The network of contributors to this lifestyle is not limited to just humans, it extends its way out to the fleet of transport that enables the team to reach the most remote shores and coves harbouring the hard-to-reach plastics polluting the oceans. The Annette is only the tip of the vast iceberg of their radical means of transport. Amongst them is also the 50-year-old Volkswagen Camper called Cecil, assisting with hauling huge loads of collected waste with the crane that is fitted to his roof and running off used vegetable oil from the Gweek boatyard cafe just across the river. This questionably roadworthy vehicle is not only a token of the family's dedication to minimising their output of carbon dioxide, but also a symbol and vehicular backbone of the initiative.


Cecil usually accompanies the team for the tougher jobs, such as the uprooting of a huge hawser half buried at the shoreline, or for the general moving about of the huge sacks of collected waste. These such missions are usually sparked by a notification from the network of connections across the county of waste to retrieve from a particularly shoddy shoreline or large beached deposit. At the same time as being another narrowly avoided heap lurching back into the ocean once the tide approaches, it's another declaration of the importance of their work and reminder of the ever-present necessity of such work.
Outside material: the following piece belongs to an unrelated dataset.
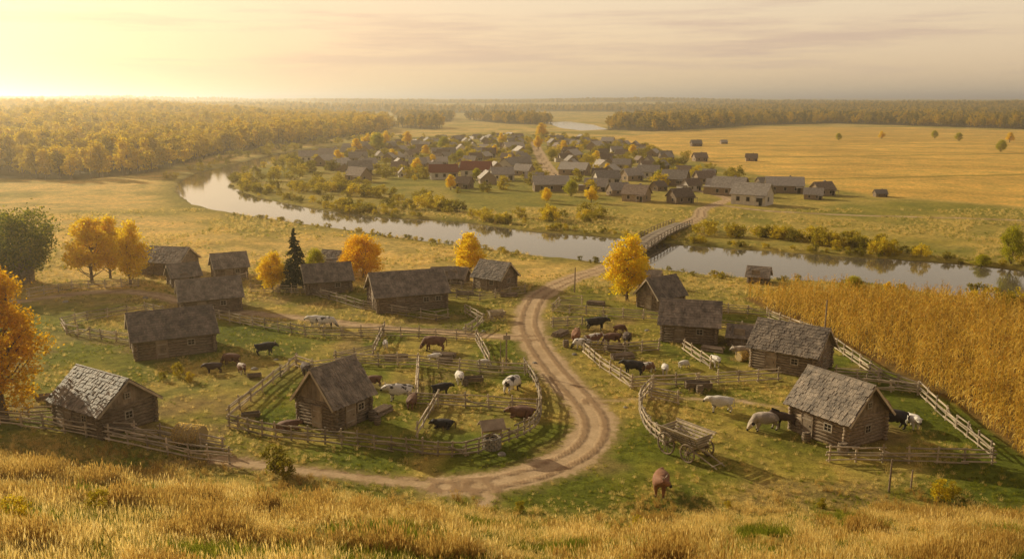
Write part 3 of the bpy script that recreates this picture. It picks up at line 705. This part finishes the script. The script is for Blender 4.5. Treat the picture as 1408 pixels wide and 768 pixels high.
# ------------------------------------------------------------ carts and farm things
def wheel(mb,c,R,ax=Vector((0,1,0))):
    c=Vector(c);n=18
    for i in range(n):
        a0,a1=2*math.pi*i/n,2*math.pi*(i+1)/n
        mb.cyl(c+Vector((math.cos(a0)*R,0,math.sin(a0)*R)),c+Vector((math.cos(a1)*R,0,math.sin(a1)*R)),.065,None,5)
    for i in range(10):
        a=2*math.pi*i/10;mb.cyl(c,c+Vector((math.cos(a)*R,0,math.sin(a)*R)),.032,None,4)
    mb.cyl(c-ax*.16,c+ax*.16,.12,None,8)
def cart(u,v,yaw,s=1.):
    x,y=G(u,v);e=empty('wooden_cart',x,y,math.radians(yaw));e.scale=(s,)*3
    w=MB();
    for sx,R in((-.85,.72),(1.0,.58)):
        for q in(-1,1): wheel(w,(sx,q*.98,R+.05),R)
        w.cyl((sx,-.95,R+.05),(sx,.95,R+.05),.07,None,6)
    w.obj('wheels',[M_log],e)
    b=MB();b.box((0,0,1.02),(2.8,1.0,.08))
    for sx in(-.85,1.0): b.box((sx,0,.88),(.18,1.2,.2))
    b.cyl((-1.4,0,.9),(1.6,0,.78),.08)
    for q in(-1,1):
        R=Matrix.Rotation(-q*.55,3,'X')
        for k in range(4):
            zc=1.12+k*.2;b.box((0,q*(.54+k*.12),zc),(3.0+.12*k,.04,.15),0,R)
        for k in range(8):
            xx=-1.4+k*.4;b.cyl((xx,q*.48,1.0),(xx*1.06,q*.98,1.84),.035,None,5)
        b.cyl((-1.75,q*.97,1.84),(1.75,q*.97,1.84),.05,None,6)
    for sg in(-1,1):
        for k in range(4): b.box((sg*(1.42+k*.04),0,1.12+k*.19),(.035,1.0+.2*k,.15))
    b.obj('slatted_body',[M_fence],e)
    h=MB()
    for q in(-1,1): h.cyl((1.2,q*.45,.62),(3.0,q*.4,.06),.055,.04,6)
    h.cyl((2.7,-.55,.17),(2.7,.55,.17),.035,None,5)
    h.obj('shafts',[M_fence],e)
cart(942,624,-52,1.12);cart(683,441,200,.62)
def barrel(u,v,s=1.):
    x,y=G(u,v);m=MB();n=14;prof=[(0,.30),(.2,.36),(.45,.385),(.7,.36),(.9,.30)]
    for (z0,r0),(z1,r1) in zip(prof[:-1],prof[1:]): m.cyl((0,0,z0),(0,0,z1),r0,r1,n,0,False)
    m.cyl((0,0,.84),(0,0,.86),.3,None,n,0)
    for z,r in((.12,.348),(.3,.375),(.6,.379),(.78,.348)): m.cyl((0,0,z),(0,0,z+.05),r,None,n,1)
    place('wooden_barrel',m.mesh('barrel',[M_log,M_metal]),x,y,0,s)
for a in [(1158,624,1.05),(1108,606,.9),(512,578,.9),(519,584,.8),(962,540,.9),(640,530,.7),(70,560,.9),(778,478,.9)]: barrel(*a)
def trough(u,v,yaw,s=1.):
    x,y=G(u,v);m=MB()
    for q in(-1,1): m.box((0,q*.38,.42),(2.2,.06,.5),0,Matrix.Rotation(-q*.25,3,'X'));m.box((q*1.07,0,.42),(.06,.72,.48))
    m.box((0,0,.22),(2.1,.6,.06));m.box((0,0,.48),(2.06,.66,.02),1)
    for q in(-.8,.8): m.box((q,0,.1),(.12,.8,.2))
    place('feeding_trough',m.mesh('trough',[M_log,M_dark]),x,y,math.radians(yaw),s)
for a in [(650,526,10,.9),(960,534,0,1.1),(880,505,-20,.9),(612,500,5,.7),(350,520,20,.6),(845,482,10,.9),(345,575,20,.7)]: trough(*a)
def bale(u,v,yaw,R=.75,L=1.9):
    x,y=G(u,v);m=MB();n=20;k=12
    bulge=lambda t:R*(1-.12*(2*t-1)**4)*(1+.03*math.sin(t*40))
    for i in range(k):
        x0=-L/2+L*i/k;x1=-L/2+L*(i+1)/k
        m.cyl((x0,0,R*.95),(x1,0,R*.95),bulge(i/k),bulge((i+1)/k),n,0,i in(0,k-1))
    r2=np.random.default_rng(4);A=r2.uniform(0,6.28,1500);xx=r2.uniform(-L/2,L/2,1500);C=np.stack([xx,np.cos(A)*R*1.0,R*.95+np.sin(A)*R*1.0],1);m.raw(leafq(C,.14,r2),1)
    place('hay_bale',m.mesh('bale',[M_hay,M_dry]),x,y,math.radians(yaw))
bale(262,612,-12,.85,2.2);bale(1020,495,30,.5,1.)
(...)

The mission however, couldn’t be realised without one vital member and driving force behind the COS team, Steve Green. He is certainly a man who lives an impossible number of lives all at the same time, fast becoming evident within my first 10 minutes of meeting him. Located beneath a locals Ford Transit van was not the first impression I expected to have of Steve, however it was exemplary of his consistently occupied life. A jack-of-all-trades by job title and lifestyle, not only does he go by CEO of COS, navigator, engineer, sailor, yacht master, saver of the planet, destroyer of all things single-use and dedicated environmental activist but also caring father and overall, very decent human-being.
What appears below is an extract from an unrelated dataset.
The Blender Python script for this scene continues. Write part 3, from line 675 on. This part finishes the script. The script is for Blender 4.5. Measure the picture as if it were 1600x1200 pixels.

Steve and Rosie aboard The Annette. Image: Jake Husband.

Having said all of this, a detail that truly needs to be appreciated about Steve and his family is the unfaltering dedication that they have to this lifestyle and mission. This is not only proved by their raising of Simon and other children on board an arguably small and unconventional floating home, or the everyday effort of caring for the waterways in ways that not many have the motivation or ambition to do. But that their home, their days and every element of their lives overlaps with the Clean Ocean Sailing initiative. By virtue of there being no line drawn between the lives of the family and the mission means that the family share their lives equally with their ambitions, a truly inspiring sacrifice to make.
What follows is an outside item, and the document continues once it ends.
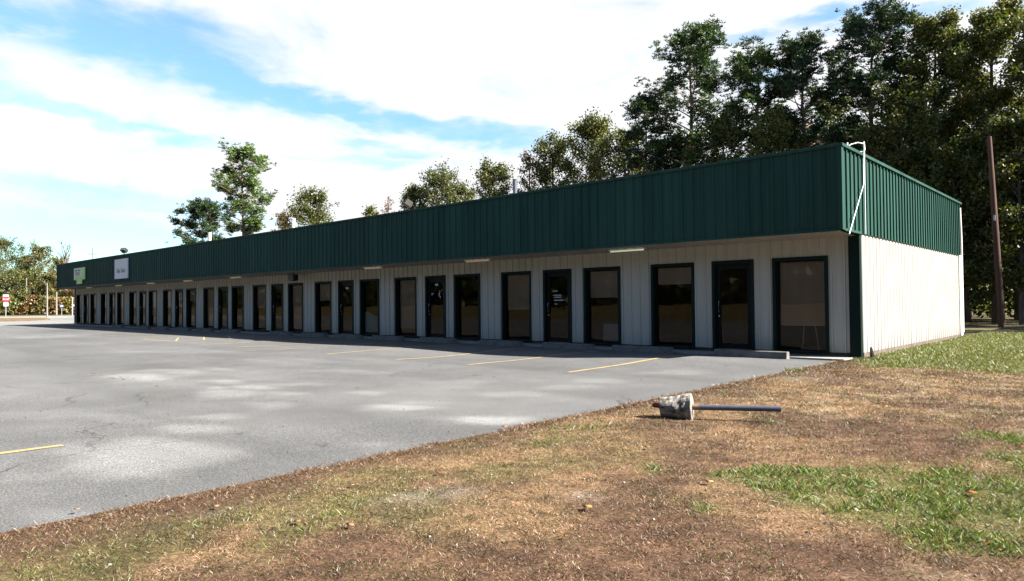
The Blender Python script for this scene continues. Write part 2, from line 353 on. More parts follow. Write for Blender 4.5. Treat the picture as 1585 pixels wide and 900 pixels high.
# side street and drive west of the building
dirr = gr(60, 490)-CAM; dirr = dirr/np.linalg.norm(dirr[:2]); dx, dy = dirr[0], dirr[1]
def street(name, d0, d1, w, z, mat, col, step=4):
    ts = np.arange(-w, w+.1, step); ds = np.linspace(d0, d1, max(2, int((d1-d0)/step)+1))
    T, D = np.meshgrid(ts, ds); x = CAM[0]+dx*D.ravel()-dy*T.ravel(); y = CAM[1]+dy*D.ravel()+dx*T.ravel()
    keep = x < -62.9
    n = len(ts); m = len(ds); i = np.arange((m-1)*(n-1)); r = i//(n-1); c = i % (n-1); a = r*n+c
    Fc = np.stack([a, a+1, a+n+1, a+n], 1); Fc = Fc[(keep[Fc].all(1))]
    return np_mesh(name, np.stack([x, y, np.full_like(x, z)], 1), Fc[:, ::-1], mat, col(x, y), smooth=True, vcol=True)
drive = street('drive', 60, 112, 70, -.02, M_ASPH, lambda x, y: np.tile(A([.12, .117, .11]), (len(x), 1))*(.85+.3*fbm(x*.1, y*.1, 3, 3))[:, None], 1.0)
tag(drive, kind='structure')
road = street('road', 116, 150, 140, -.05, M_ASPH, lambda x, y: np.tile(A([.15, .147, .14]), (len(x), 1))*(.9+.2*fbm(x*.1, y*.1, 3, 3))[:, None], 4)
tag(road, kind='structure')
mb = MB()
isl = [gr(-90, 499.5), gr(40, 497.2), gr(78, 495), gr(70, 492.5), gr(-90, 493.5)]
poly = [(p[0], p[1]) for p in isl]
mb.prism(poly, 2, -.03, .06); 
M_ISL = painted('island grass', (.105, .072, .040), .95, .35, scale=1.2, stretch=(1, 1, 1), spec=.05)
island = mb.build('verge', M_ISL); tag(island, kind='structure')

# parking lines, laid on the asphalt
def strip(mb, x0, y0, x1, y1, w, n=40):
    d = A([x1-x0, y1-y0]); L = np.linalg.norm(d); d /= L; nrm = A([-d[1], d[0]])*w/2
    for i in range(n):
        a = A([x0, y0])+d*L*i/n; b = A([x0, y0])+d*L*(i+1)/n
        q = [a-nrm, a+nrm, b+nrm, b-nrm]; 
        mb.add([(p[0], p[1], float(hgt(p[0], p[1]))+.006) for p in q], [(0, 1, 2, 3)])
mb = MB()
LX = [-3.8, -6.75, -9.45, -12.65, -15.75, -18.4, -21.1]
for x in LX: strip(mb, x+.2, -6.7, x, -1.25, .10)
# hatched access aisle
strip(mb, -24.2, -6.5, -24.2, -1.3, .1); strip(mb, -27.4, -6.5, -27.4, -1.3, .1); strip(mb, -24.26, -6.5, -27.34, -6.5, .1)
for k in range(3): strip(mb, -24.3, -6.3+1.15*k, -27.3, -5.0+1.15*k, .07, 12)
for x in (-30.2, -33.1): strip(mb, x, -6.3, x, -1.25, .10)
strip(mb, -3.12, -15.75, -3.3, -21, .10)
for x in (-6.1, -9.0): strip(mb, x, -17.3, x-.1, -22, .10)
yl = mb.build('parking_lines', M_YEL, fix=False); tag(yl, kind='structure')
# concrete walk at the shop fronts
mb = MB(); mb.box((-61.2, -.78, -.1), (-.12, .25, .045)); wk = mb.build('pavement', M_CONC, bevel=.01); tag(wk, kind='structure')

# ------------------------------------------------------------------ the building
ZB, ZT, H1, H2, OV, DEP, LEN = .14, 2.527, 3.03, 4.98, 1.285, 12.12, 61.0
B = empty('commercial_building', (0, 0, 0))
tag(B, 'long low metal shop building with cream ribbed walls and dark green fascia', 'building')
def rib_profile(a, b, h=.03, w0=.045, w1=.02, extra=()):
    pts = []
    k0 = int(math.floor(a/RIB))-1; k1 = int(math.ceil(b/RIB))+1
    for k in range(k0, k1):
        c = k*RIB
        for s, d in ((-w0, 0), (-w1, h), (w1, h), (w0, 0), (.105, 0), (.115, h*.16), (.13, h*.16), (.14, 0), (.175, 0), (.185, h*.16), (.2, h*.16), (.21, 0)):
            pts.append((c+s, d))
    pts = [p for p in pts if a < p[0] < b]
    def dat(s):
        allp = []
        for k in range(k0, k1):
            c = k*RIB; allp += [(c-w0, 0), (c-w1, h), (c+w1, h), (c+w0, 0)]
        return float(np.interp(s, [p[0] for p in allp], [p[1] for p in allp]))
    for e in [a, b]+list(extra): pts.append((e, dat(e)))
    pts.sort(); return pts
def ribbed(name, place, a, b, z0, z1, mat, h=.03, w0=.045, w1=.02, holes=(), parent=B):
    """place(s, d, z) -> point; holes: (s0, s1, ztop) openings from the foot up"""
    ex = [e for hh in holes for e in hh[:2]]
    P = rib_profile(a, b, h, w0, w1, ex); vs = []; fs = []
    for (s0, d0), (s1, d1) in zip(P, P[1:]):
        if s1-s0 < 1e-6: continue
        lo = z0; mid = (s0+s1)/2
        for hh in holes:
            if hh[0] < mid < hh[1]: lo = hh[2]
        n = len(vs); vs += [place(s0, d0, lo), place(s1, d1, lo), place(s1, d1, z1), place(s0, d0, z1)]; fs.append((n, n+1, n+2, n+3))
    o = np_mesh(name, vs, fs, mat, parent=parent); return o
OFF_W, OFF_D, OFF_W2 = (2.25, 6.8), (8.45, 12.35), (14.1, 18.7)
openings = []
for bay in range(10):
    for (a, b), kind in ((OFF_W, 'window'), (OFF_D, 'door'), (OFF_W2, 'window')):
        openings.append((-(b+20*bay)*RIB, -(a+20*bay)*RIB, kind, bay))
CW = .085   # casing width
holes = [(x0+.03, x1-.03, ZT-.03) for x0, x1, k, _ in openings]
ribbed('front_wall', lambda s, d, z: (s, -d, z), -LEN, -.005, ZB, H1, M_CREAM, .03, .019, .015, holes)
ribbed('end_wall', lambda s, d, z: (d, s, z), 0.02, DEP-.25, ZB, H1+.02, M_CREAM, .032, .042, .018)
ribbed('end_wall', lambda s, d, z: (-LEN-d, s, z), 0.02, DEP, ZB, H1+.02, M_CREAM, .03, .05, .02)
ribbed('back_wall', lambda s, d, z: (s, DEP+d, z), -LEN, 0, ZB, H2-.5, M_CREAM, .03, .05, .02)
ribbed('fascia', lambda s, d, z: (s, -OV-d, z), -LEN-.02, -.0, H1, H2-.03, M_GREEN, .03, .03, .02)
ribbed('end_fascia', lambda s, d, z: (.035+d, s, z), -OV, DEP, H1, H2-.03, M_GREEN, .036, .036, .028)
ribbed('end_fascia', lambda s, d, z: (-LEN-.035-d, s, z), -OV, DEP, H1, H2-.03, M_GREEN, .036, .036, .028)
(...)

A week in the life of the team brings about hours of time dedicated to collecting, sorting, and recording heaps of plastic waste, and redirecting this waste to recycling plants that the team regularly work with and trust. When doing this work it becomes irrefutably difficult to not consider every single possession they have or item that they purchase’s impact on the environment. When so directly exposed to the reality of the end of the lives of thousands of products consumed by the population of the UK and its fishing industries, from toys to food and fishing nets to packaging, it strays from a secondary consideration and inevitably parks itself at the forefront of their opinions on consumerist attitudes.


Much of the waste that the initiative fetches from the waters, goes to Rob Thompson at Odyssey Innovation, an organisation that works to recycle marine plastic waste into kayaks, to sell and use to collect even more plastic waste. The project utilises a circular economy business model to counteract the marine plastic waste issue in the ocean and to encourage a change in the way that marine plastic is viewed, from waste to resource.


Unsurprisingly, Steve and his family also have a preference toward repairing, reusing, and repurposing their belongings when their condition falters. This can be assumed to be partly down to their sustainable approach to consumerism but also a resistance to surrendering precious resources to replace those belongings. Steve refreshingly surprised me when explaining his financial position in this case to be preferential in the instance of either spending time and energy repairing something that is broken or using money to replace it. The families limited finances, means that instead of feeding into the single-use outlook that capitalism has made increasingly irresistible to adopt, they are forced to allocate time, energy, and skill in order to repair their possessions.


Vowing to never fully return to land, Steve consistently questions the harm to the environment that everything that the family and initiative are gifted may do and also the ethics of companies that they are involved with. Going as far as not accepting an electric car from a global car manufacturer due to the questionable sourcing of the elements of the battery within.


Even feeling guilty for the dent in the riverbed that The Annette unavoidably makes when docked for repairs, Steve and Monika will be satisfied once they minimise their mark on the earth as much as possible. Quite contrary to the popular ambition to ‘leave one's mark on the world’ in order to be remembered once time has passed, this family are quite impossible to forget predominantly because of their mission to heal their own and others’ marks on the earth and environment.


The Annette docked beside the Helford River. Image: Jake Husband.

Considering the sheer amount of effort that this work requires in order to be accomplished, as consumers it suggests a time to reflect on the bigger picture, that time is running out to really make a difference. Approximately 5,000 items of marine plastic pollution have been found per mile of beach in the UK. If we can change our consumerist habits with this figure in mind, perhaps by making environmentally friendly swaps for our everyday plastic items and taking more care to recycle our plastics, the sheer amount of plastic waste getting into our oceans, beaches and waterways could be reduced and become a more manageable feat to retrieve.


In all likelihood, this would not make a huge difference to the vast amount of plastic in the waterways, ocean and upon the shores, yet this does not by any means devolve the importance of considering individualistic consumer attitudes, supporting organisations such as Clean Ocean Sailing is another way that a big change can be made. As aforementioned, such charities and initiatives don’t only do the physical work to retrieve the waste but they hold the distributors, corporations, government and even local businesses accountable for their decisions regarding plastic waste, as these decisions affect the environment far more than some may realise.


Henceforth, I could do nothing more than to encourage as many people as possible to find a project local to you, wherever that may be, that donates their time, energy and expertise to the environment in one way or many. Whether that be a similar ocean clean-up project or something else, it is an experience I must recommend entirely. And if you cannot donate monetarily, donations of time, energy and support in any ways possible is what allows them to continue their work and more importantly what drives their hunger to do it.